Ähnlich sieht es Bayerns Verkehrsminister Christian Bernreiter. Er gab gegenüber unserer Zeitung zu bedenken, dass man in Bayern noch nie eine „Auto-raus-Strategie“ verfolgt habe und Geschäfte und Parkplätze erreichbar bleiben müssten. „Gleichzeitig können verkehrsberuhigte Bereiche eine Möglichkeit sein, die Aufenthaltsqualität zu steigern und Radstreifen die Menschen animieren, mehr aufs Rad zu steigen“, sagte er. „Deshalb sollten die unterschiedlichen Verkehrsträger nicht gegeneinander ausgespielt werden, sondern sich ergänzen. Jeder soll das Verkehrsmittel nutzen können, das am besten zu seinen Bedürfnissen passt.“
■ Grüne Welle und weniger Stop-and-go
Die FDP-Idee klingt einfach und doch effektiv: Mit Fahrspurmanagement, Künstlicher Intelligenz und vor allem smarten Ampeln für eine grüne Welle und damit für weniger Stau und weniger Emissionen zu sorgen. Grundsätzlich kann das funktionieren. „Die Nutzung digitaler Möglichkeiten kann positive Ergebnisse für Klima- und Umweltschutz haben“, bestätigte der ADAC.
Was die grüne Welle bei Ampeln angeht, sind die wissenschaftlichen Daten jedoch nicht eindeutig. So verwies der wissenschaftliche Dienst des Bundestags 2021 auf Versuche mit der grünen Welle in Texas, bei denen Fahrer viel Zeit einsparten und der Kraftstoffverbrauch um 13,5 Prozent sank. Das Umweltbundesamt sprach im Jahr 2023 hingegen mit Blick auf ein Modellprojekt in Dresden zwar von deutlich weniger Stop-and-go-Verkehr, aber nur von einer geringen Zeitersparnis und von einer Emissionseinsparung von nur einem Prozent.
Das Mobilitätsreferat der Stadt München verwies auf Anfrage darauf, dass die Stadt Autofahrern schon seit vielen Jahren eine möglichst optimale grüne Welle bieten will. Dabei gebe es jedoch praktische Probleme. Erstens müssten sich alle Autofahrer an die erlaubte Geschwindigkeit halten, damit die grüne Welle funktioniere. Zweitens könne man wegen der Anordnung der Straßen je nach Tageszeit immer nur den Fahrern in einer Richtung eine Bevorzugung geben, während die anderen länger warten müssten. Und drittens müsse man auch auf andere Verkehrsteilnehmer achten, etwa auf Fußgänger oder auf Trambahnen und Busse. Das alles könne die grüne Welle in der Praxis stören.

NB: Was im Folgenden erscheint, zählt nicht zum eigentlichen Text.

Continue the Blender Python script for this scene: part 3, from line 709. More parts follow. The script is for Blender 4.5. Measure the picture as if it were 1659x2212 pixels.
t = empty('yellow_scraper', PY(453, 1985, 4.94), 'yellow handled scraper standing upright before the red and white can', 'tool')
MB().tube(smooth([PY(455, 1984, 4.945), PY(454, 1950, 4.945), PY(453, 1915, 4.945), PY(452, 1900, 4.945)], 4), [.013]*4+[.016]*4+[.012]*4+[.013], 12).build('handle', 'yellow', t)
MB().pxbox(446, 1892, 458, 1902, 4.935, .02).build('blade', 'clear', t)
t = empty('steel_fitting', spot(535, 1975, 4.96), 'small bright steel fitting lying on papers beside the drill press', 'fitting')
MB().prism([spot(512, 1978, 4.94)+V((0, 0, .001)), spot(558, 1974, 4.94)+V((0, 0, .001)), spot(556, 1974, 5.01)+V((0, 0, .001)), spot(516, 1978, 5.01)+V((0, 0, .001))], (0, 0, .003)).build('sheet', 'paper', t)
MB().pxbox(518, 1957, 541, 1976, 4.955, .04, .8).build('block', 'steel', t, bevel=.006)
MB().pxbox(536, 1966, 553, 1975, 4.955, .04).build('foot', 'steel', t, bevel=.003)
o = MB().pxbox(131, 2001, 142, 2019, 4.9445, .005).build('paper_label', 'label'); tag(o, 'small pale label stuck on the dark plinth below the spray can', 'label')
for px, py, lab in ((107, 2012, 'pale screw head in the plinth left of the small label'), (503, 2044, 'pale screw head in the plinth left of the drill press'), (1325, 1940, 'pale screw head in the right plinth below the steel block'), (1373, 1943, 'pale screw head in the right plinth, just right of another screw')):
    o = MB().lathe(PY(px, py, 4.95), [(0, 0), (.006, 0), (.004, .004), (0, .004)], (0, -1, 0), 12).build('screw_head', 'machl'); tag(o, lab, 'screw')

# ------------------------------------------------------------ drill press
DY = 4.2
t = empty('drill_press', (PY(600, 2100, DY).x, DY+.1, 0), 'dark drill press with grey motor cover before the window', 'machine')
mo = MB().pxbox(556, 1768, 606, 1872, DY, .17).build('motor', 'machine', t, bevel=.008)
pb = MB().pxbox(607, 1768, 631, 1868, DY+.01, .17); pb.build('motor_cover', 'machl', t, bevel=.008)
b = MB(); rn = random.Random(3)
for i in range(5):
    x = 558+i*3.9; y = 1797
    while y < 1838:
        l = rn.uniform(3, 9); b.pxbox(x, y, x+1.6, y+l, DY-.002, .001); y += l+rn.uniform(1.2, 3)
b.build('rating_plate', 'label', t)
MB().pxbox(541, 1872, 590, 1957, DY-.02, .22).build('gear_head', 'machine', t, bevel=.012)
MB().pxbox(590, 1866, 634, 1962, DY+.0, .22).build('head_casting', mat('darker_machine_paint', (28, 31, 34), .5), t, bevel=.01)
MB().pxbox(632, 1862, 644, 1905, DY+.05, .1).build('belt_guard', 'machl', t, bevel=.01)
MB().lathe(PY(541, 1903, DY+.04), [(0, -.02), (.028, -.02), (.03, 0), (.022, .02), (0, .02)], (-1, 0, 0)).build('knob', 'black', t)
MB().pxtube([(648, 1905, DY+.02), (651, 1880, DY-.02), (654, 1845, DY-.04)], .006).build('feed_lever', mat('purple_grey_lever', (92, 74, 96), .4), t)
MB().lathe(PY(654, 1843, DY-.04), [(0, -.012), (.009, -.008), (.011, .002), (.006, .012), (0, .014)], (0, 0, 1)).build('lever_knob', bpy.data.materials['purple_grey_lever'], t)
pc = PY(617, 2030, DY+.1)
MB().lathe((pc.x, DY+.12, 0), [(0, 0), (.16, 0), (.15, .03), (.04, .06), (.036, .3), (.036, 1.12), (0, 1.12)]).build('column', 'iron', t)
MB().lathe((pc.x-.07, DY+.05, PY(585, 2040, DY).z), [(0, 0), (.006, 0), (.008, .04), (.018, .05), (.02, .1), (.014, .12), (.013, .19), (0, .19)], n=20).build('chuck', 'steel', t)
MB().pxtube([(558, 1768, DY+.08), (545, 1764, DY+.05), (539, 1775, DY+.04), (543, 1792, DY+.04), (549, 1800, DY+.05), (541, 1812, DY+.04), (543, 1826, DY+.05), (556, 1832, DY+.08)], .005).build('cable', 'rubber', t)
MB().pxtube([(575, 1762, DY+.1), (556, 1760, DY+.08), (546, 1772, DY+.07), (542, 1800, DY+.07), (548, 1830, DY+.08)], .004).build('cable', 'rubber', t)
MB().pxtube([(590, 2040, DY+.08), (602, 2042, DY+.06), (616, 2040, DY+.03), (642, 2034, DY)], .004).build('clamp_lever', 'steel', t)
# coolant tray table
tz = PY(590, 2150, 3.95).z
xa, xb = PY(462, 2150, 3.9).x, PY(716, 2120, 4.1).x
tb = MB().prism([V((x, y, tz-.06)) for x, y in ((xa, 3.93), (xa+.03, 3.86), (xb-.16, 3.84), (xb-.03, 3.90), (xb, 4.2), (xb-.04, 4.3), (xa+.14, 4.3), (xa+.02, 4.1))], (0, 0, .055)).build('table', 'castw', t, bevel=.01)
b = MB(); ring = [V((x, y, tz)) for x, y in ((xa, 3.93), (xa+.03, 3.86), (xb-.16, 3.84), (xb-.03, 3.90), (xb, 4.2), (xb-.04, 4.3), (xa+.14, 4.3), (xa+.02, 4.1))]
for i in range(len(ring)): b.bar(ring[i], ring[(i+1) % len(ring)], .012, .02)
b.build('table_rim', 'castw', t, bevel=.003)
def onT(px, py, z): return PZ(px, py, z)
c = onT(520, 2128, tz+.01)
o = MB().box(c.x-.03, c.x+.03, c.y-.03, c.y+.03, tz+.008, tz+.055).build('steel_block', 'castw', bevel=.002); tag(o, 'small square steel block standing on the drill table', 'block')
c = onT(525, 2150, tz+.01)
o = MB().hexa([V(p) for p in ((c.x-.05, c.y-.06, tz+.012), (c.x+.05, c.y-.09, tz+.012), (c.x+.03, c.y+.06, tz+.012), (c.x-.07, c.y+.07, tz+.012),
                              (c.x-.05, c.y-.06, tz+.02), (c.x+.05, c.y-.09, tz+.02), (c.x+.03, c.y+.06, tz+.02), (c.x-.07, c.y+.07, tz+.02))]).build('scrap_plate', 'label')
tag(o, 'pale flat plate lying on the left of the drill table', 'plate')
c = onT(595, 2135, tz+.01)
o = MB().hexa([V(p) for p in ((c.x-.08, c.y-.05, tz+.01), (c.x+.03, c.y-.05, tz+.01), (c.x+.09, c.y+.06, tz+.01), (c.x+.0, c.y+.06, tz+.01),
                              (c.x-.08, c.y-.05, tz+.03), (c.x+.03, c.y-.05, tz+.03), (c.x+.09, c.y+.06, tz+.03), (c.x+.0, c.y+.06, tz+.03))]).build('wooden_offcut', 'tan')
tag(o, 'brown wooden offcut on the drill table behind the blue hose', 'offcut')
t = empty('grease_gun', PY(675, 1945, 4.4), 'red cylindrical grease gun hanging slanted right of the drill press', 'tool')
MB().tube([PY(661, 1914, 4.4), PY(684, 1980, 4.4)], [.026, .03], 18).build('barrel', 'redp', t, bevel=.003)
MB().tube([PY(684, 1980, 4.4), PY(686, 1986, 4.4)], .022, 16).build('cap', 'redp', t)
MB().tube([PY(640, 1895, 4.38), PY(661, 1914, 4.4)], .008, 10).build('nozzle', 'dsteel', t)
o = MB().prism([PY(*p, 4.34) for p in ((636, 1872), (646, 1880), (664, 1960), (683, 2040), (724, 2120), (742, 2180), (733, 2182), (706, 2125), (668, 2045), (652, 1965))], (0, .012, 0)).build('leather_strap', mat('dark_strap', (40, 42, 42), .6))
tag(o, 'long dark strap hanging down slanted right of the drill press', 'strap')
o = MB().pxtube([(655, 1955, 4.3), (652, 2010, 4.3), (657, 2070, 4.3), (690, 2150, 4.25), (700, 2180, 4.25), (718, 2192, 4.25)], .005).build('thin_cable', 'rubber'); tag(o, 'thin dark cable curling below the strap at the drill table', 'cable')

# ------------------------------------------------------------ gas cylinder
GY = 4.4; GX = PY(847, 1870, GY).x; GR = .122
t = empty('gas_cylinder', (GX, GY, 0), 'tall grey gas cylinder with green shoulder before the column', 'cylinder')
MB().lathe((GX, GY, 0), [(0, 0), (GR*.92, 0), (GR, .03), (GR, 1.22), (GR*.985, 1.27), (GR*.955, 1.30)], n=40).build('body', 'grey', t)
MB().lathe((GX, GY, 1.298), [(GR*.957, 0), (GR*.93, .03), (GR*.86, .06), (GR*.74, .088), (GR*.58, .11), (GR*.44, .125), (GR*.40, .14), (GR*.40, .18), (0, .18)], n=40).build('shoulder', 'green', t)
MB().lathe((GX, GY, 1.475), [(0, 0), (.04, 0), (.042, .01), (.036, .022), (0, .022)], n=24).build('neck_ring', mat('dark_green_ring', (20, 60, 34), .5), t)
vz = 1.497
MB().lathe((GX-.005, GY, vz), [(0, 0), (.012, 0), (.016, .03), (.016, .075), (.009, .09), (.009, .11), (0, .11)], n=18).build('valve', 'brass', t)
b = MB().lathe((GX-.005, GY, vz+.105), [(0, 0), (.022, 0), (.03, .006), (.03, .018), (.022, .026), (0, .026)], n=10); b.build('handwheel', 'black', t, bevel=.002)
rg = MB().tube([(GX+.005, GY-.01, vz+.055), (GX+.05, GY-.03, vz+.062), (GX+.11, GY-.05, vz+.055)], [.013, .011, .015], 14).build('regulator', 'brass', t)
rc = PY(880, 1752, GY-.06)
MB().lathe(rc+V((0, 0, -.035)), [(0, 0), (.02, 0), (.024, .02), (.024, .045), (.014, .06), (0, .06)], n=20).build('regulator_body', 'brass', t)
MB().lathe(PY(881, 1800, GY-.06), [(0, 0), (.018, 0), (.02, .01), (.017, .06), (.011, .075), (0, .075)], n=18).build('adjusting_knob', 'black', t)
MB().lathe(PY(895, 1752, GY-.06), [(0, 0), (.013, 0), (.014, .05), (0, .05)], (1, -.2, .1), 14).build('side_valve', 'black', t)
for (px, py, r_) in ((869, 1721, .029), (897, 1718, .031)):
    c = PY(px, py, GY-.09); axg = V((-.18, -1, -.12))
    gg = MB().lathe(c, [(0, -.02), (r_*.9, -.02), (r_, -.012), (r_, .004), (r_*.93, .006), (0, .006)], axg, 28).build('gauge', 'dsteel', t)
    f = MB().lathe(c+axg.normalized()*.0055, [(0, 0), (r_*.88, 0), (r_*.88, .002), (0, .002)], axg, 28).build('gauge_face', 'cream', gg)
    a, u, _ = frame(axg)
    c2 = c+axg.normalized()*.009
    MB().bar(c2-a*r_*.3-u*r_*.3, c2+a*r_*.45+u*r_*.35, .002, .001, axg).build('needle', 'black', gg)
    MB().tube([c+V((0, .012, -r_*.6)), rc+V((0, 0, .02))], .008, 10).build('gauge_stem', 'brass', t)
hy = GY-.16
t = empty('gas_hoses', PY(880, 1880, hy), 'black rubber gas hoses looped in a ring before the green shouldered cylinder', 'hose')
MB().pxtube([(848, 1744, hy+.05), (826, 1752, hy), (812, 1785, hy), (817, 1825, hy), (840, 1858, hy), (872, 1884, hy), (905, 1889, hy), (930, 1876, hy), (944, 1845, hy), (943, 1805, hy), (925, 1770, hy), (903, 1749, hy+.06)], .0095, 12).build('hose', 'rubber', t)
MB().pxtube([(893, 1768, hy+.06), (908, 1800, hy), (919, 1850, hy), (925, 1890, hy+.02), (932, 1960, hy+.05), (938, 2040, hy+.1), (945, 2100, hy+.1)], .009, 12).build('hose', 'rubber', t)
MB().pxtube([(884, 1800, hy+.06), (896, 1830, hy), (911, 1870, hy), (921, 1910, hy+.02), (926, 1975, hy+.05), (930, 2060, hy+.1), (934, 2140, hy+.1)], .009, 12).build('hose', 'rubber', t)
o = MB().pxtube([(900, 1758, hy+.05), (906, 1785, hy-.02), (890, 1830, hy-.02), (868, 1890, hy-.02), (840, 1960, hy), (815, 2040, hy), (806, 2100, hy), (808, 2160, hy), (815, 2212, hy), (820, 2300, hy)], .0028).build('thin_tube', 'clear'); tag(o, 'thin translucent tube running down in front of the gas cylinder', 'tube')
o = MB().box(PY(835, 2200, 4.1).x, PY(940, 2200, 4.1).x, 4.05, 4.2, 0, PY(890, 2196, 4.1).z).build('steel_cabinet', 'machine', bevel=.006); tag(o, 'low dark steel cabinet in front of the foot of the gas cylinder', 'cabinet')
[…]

■ Begleitetes Fahren schon ab 16 Jahren
In Deutschland kann man mit 16 Jahren mit dem Führerschein beginnen und die Prüfung machen, begleitetes Fahren ist ab dem 17. Geburtstag möglich. Die FDP will nun begleitetes Fahren schon ab 16 Jahren ermöglichen. Der ADAC unterstützt das Vorhaben grundsätzlich: „Das begleitete Fahren ab 16 kann die Verkehrssicherheit erhöhen, weil die besonders gefährdete Gruppe der Fahranfänger unter Aufsicht mehr Praxiserfahrung sammeln kann“, sagt Katrin van Randenborgh. „Die positiven Effekte lassen sich aus den Erfahrungen mit dem begleiteten Fahren ab 17 ablesen.“
Ob die Idee umgesetzt wird? Dahinter darf man ein dickes Fragezeichen setzen. Die Bundesregierung hatte das Vorhaben im Koalitionsvertrag, das FDP-geführte Verkehrsministerium scheiterte damit aber erst im April auf EU-Ebene. „Europarechtlich ist das begleitete Fahren erst ab 17 möglich“, bestätigt auch das Innenministerium in Bayern. Für eine Herabsetzung der Altersgrenze müssten zunächst die europarechtlichen Vorgaben in der EU-Führerschein-Richtlinie und dann die bundesrechtlichen Vorgaben in der Fahrerlaubnis-Verordnung angepasst werden. „Dem stünden wir offen gegenüber“, sagte das Ministerium von Joachim Herrmann jedoch unserer Zeitung.